There was the student who wrote a report about an apartment complex in which he stated: "The complex has 2900 tenets. Some of these tenets are better than others." Well yes, some tenets are definitely better than others.

Then there was the student who was answering a complaint from an angry costumer (don't you just love spellcheck?). The word "costumer" appeared 13 times in the letter. Prior to this I was not aware that costumers were of such importance in the business world. As the student said: "The costumer is always right."

Then there was the student who was writing, I hope, tongue in cheek when he stated: "The proposal under consideration has broad appeal; it will help women more than men."

This time of year I am convinced that they don't pay me enough to have to read what I have to read.


Bas~Melech said...

Heh. Glad you find humor in this stuff... Since I generally have to edit things for print, I find it a lot more frustrating.

"Costumer" is one of my favories -- shows up in ads in just about every single issue of every frum publication. They just never get it.

Ya'akob ibn Avi Mori said...


You might be suprised to know that the very students giving you this agita Know the ENTIRE year that you are not paid enough to have to read what you read.

Scraps said...

I've only seen "costumer" in the bathroom of an Israeli-owned restaurant (please leave the bathroom clean for the next "costumer", yeah...).
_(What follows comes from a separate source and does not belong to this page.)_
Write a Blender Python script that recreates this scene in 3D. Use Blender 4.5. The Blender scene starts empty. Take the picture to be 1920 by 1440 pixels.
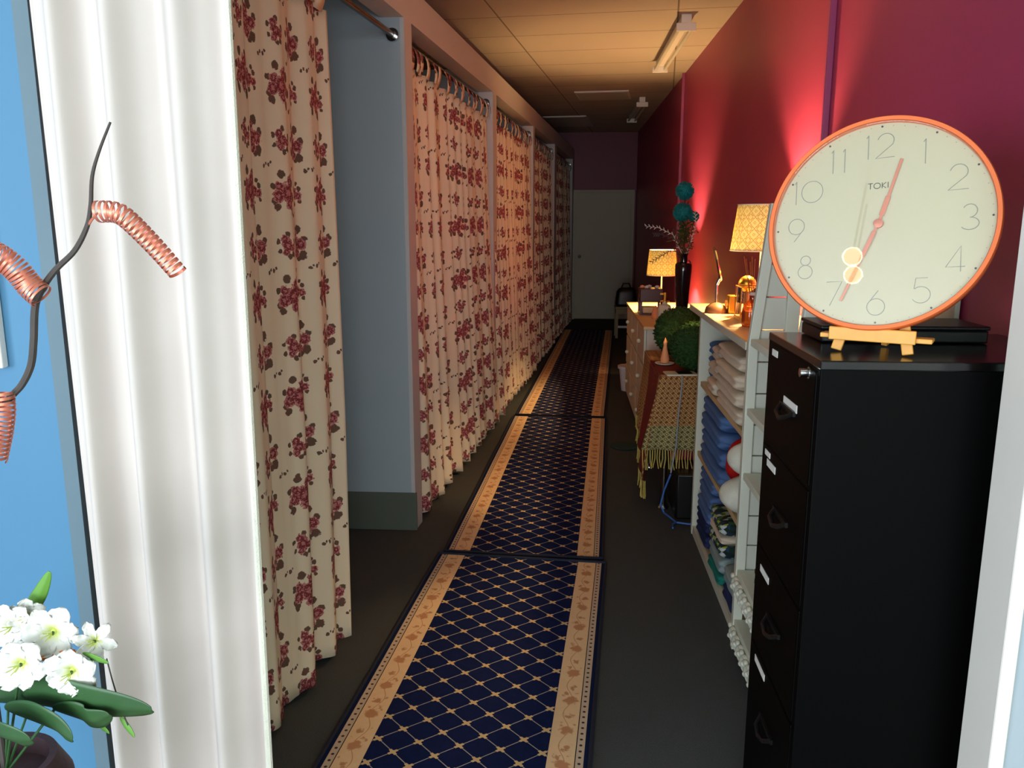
import bpy, bmesh, math, random
from mathutils import Vector, Matrix, noise
random.seed(7)
PI = math.pi
C = bpy.context.scene.collection
SC = bpy.context.scene

# ------------------------------------------------------------------ camera, light, exposure
F, HC, YAW = 1540.0, 1.6, math.radians(3.83)
PITCH = math.atan(308 / 1540.0)
cam = bpy.data.cameras.new('camera'); camo = bpy.data.objects.new('camera', cam); C.objects.link(camo)
cam.sensor_fit = 'HORIZONTAL'; cam.sensor_width = 36.0; cam.lens = 36.0 * F / 1920.0
cam.clip_start = 0.05
camo.location = (0, 0, HC)
camo.rotation_euler = (PI / 2 - PITCH, 0, YAW)
SC.camera = camo
SC.view_settings.view_transform = 'Standard'; SC.view_settings.look = 'None'
SC.view_settings.exposure = 0.0; SC.view_settings.gamma = 1.0
SC.view_settings.use_curve_mapping = False

w = bpy.data.worlds.new('world'); SC.world = w; w.use_nodes = True
w.node_tree.nodes['Background'].inputs[0].default_value = (0.62, 0.80, 1.0, 1)
w.node_tree.nodes['Background'].inputs[1].default_value = 0.25

def area(name, loc, rot, sx, sy, power, col):
    l = bpy.data.lights.new(name, 'AREA'); l.shape = 'RECTANGLE'; l.size = sx; l.size_y = sy
    l.energy = power; l.color = col
    o = bpy.data.objects.new(name, l); o.location = loc; o.rotation_euler = rot; C.objects.link(o); return o
# daylight coming in through the shopfront behind the camera
area('shopfront_daylight', (-0.1, -6.35, 1.40), (PI / 2, 0, 0), 5.4, 2.5, 450, (0.90, 0.95, 1.0))
# added cool side light that brightens the purple wall; no window is built there
area('added_side_light', (-3.12, -2.4, 1.65), (0, -PI / 2, 0), 1.9, 3.0, 230, (0.84, 0.92, 1.0))

def bulb(loc, power, col=(1.0, 0.64, 0.28), r=0.03, name='lamp_bulb_light'):
    l = bpy.data.lights.new(name, 'POINT'); l.energy = power; l.color = col; l.shadow_soft_size = r
    o = bpy.data.objects.new(name, l); o.location = loc; C.objects.link(o); return o

def at(x, y, Y):
    """photo pixel (1920x1440 frame) -> point of the place at depth Y"""
    a = (x - 960) / F; b = (720 - y) / F
    r = (a, math.cos(PITCH) + b * math.sin(PITCH), -math.sin(PITCH) + b * math.cos(PITCH))
    c, s = math.cos(YAW), math.sin(YAW)
    X, YY, Z = r[0] * c - r[1] * s, r[0] * s + r[1] * c, r[2]
    t = Y / YY
    return Vector((X * t, Y, HC + Z * t))

# ------------------------------------------------------------------ materials
def lin(c):
    return tuple(((v / 255) / 12.92 if v / 255 <= 0.04045 else ((v / 255 + 0.055) / 1.055) ** 2.4) for v in c) + (1,)

class NT:
    def __init__(s, name):
        s.m = bpy.data.materials.new(name); s.m.use_nodes = True
        s.t = s.m.node_tree; s.b = s.t.nodes['Principled BSDF']; s.o = s.t.nodes['Material Output']
    def n(s, ty, **k):
        nd = s.t.nodes.new(ty)
        for a, v in k.items(): setattr(nd, a, v)
        return nd
    def set(s, inp, v):
        if isinstance(v, bpy.types.NodeSocket): s.t.links.new(v, inp)
        elif v is not None: inp.default_value = v
    def math(s, op, a, b=None, c=None):
        nd = s.n('ShaderNodeMath', operation=op); s.set(nd.inputs[0], a)
        if b is not None: s.set(nd.inputs[1], b)
        if c is not None: s.set(nd.inputs[2], c)
        return nd.outputs[0]
    def mix(s, f, a, b):
        nd = s.n('ShaderNodeMix', data_type='RGBA'); s.set(nd.inputs[0], f); s.set(nd.inputs[6], a); s.set(nd.inputs[7], b)
        return nd.outputs[2]
    def noise(s, scale, detail=3, vec=None, rough=0.5):
        nd = s.n('ShaderNodeTexNoise'); nd.inputs['Scale'].default_value = scale; nd.inputs['Detail'].default_value = detail
        nd.inputs['Roughness'].default_value = rough
        if vec is not None: s.set(nd.inputs['Vector'], vec)
        return nd.outputs[0]
    def coord(s, which='Object'):
        return s.n('ShaderNodeTexCoord').outputs[which]
    def bump(s, h, strength=0.3, dist=0.002):
        nd = s.n('ShaderNodeBump'); nd.inputs['Strength'].default_value = strength; nd.inputs['Distance'].default_value = dist
        s.set(nd.inputs['Height'], h); s.set(s.b.inputs['Normal'], nd.outputs[0])
    def smooth(s, v, lo, hi):
        nd = s.n('ShaderNodeMapRange', interpolation_type='SMOOTHSTEP'); s.set(nd.inputs[0], v)
        nd.inputs[1].default_value = lo; nd.inputs[2].default_value = hi; return nd.outputs[0]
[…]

It cracks me up every time I see it. However, I'm not grading that restaurant on their (lack of) English skills! If I were an English teacher, I think I would face endless frustration.

the apple said...

An IV league school? That's PRICELESS.

Orthonomics said...

Glad you can laugh. As for me, if I see one of my kids bring home such **** in elementary school, I won't put up with it. My $10-$20K better be paying for some red pens early on in the game. If not, I own a number of red pens and am not afraid to use them. Better sooner than later.

miriamp said...

But aren't they called Ivy League because they were part if the #4 (IV) league in sports? That one doesn't seem so bad to me. (Of course, the student might not have know that...)

Sephardilady, I often edit my kids' papers before they go to school (with the teacher's permission) and I'll point out the errors without fixing them -- particularly there/their/they're errors! On Chumash tests, English spelling and grammar aren't corrected or marked off for, but they certainly are in English subjects.

The broad appeal one took me a moment, but I think that's my favorite.

(Oh, and did you really mean to write that you received the paper on "eruv Shabbos"?)

ProfK said...

The transliteration from Hebrew to English can be a real balancing act. I'm presuming you meant that "eruv" should have been "erev." So what do you do when you pronounce erev in Hebrew so that it is eruv? And the word that some use "eruv" for I pronounce "ayruv." But yes, for clarity, it was "erev Shabbos."

Anonymous said...

The "IV" League attribution is a myth. The term came from the age of the "ancient eight" universities whose walls were covered in ivy.